Au poste, l’inspecteur Moss compte-tenu des piètres indications d’Elijah pense tenir les coupables. Il lui demande de les identifier, cela sera une simple formalité. Or, les trois Italiens arrêtés ne sont pas les braqueurs. Cette affirmation ne satisfait pas le policier, ni sa hiérarchie qui pensaient avoir une affaire vite réglée. Malgré les pressions, Elijah maintient sa déclaration. Il est alors soupçonné de complicité et mis en cellule avec les trois suspects…
Avec ce protagoniste falot, les auteurs explorent une Amérique loin du western triomphant à la John Wayne. Ils montrent une réalité, le racisme, l’hypocrisie de cette société, la population qui s’emporte sous l’action de quelques meneurs pour faire “justice”.
Et ce qui est frappant, c’est de constater que les idées et les concepts sociaux n’ont guère évolué depuis le XIXe siècle. Le racisme est toujours aussi présent même s’il n’est plus dirigé vers les Italiens, l’hypocrisie règne en maîtresse et des individus trompés par quelques meneurs peuvent toujours se convertir en pseudo-justiciers.
Le scénariste bouscule Stern, le met en situation difficile et met en scène une galerie étoffée de personnages dont certains sont empreints d’une belle humanité. Frédéric Maffre place son lecteur dans la même situation que son héros pour ceux qui ne possèdent pas quelques notions de la langue italienne.
Julien Maffre assure un dessin réaliste, campant en quelques traits essentiels personnages et décors. Loin des cadres grandioses de plaines et de montagnes, le héros circule dans la ville, entre les tombes, dans une atmosphère très pluvieuse qui renforce l’aspect injuste et corrompu du récit.
La mise en couleur nécessite la participation de quatre créateurs autour de Julien Maffre. Les teintes bruineuses, ternes, renforcent l’ambiance délétère dans laquelle se débat le héros.
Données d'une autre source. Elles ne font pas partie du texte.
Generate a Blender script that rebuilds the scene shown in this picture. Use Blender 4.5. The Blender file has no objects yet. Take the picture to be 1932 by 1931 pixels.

Avec cette série, les auteurs renouvellent une vision du western, mettent en lumière des dysfonctionnements sociétaux avec un talent remarquable, que ce soit pour le scénario ou pour le graphisme.
serge perraud
Frédéric Maffre (scénario), Julien Maffre (dessin et couleur), Thomas “Pépitom” Lavaud, Bastien Bazar, Karamba Dramé, Samuel Laffitte (couleur), Stern — t.05 : Une simple formalité, Dargaud, avril 2023, 72 p. –16,00 €.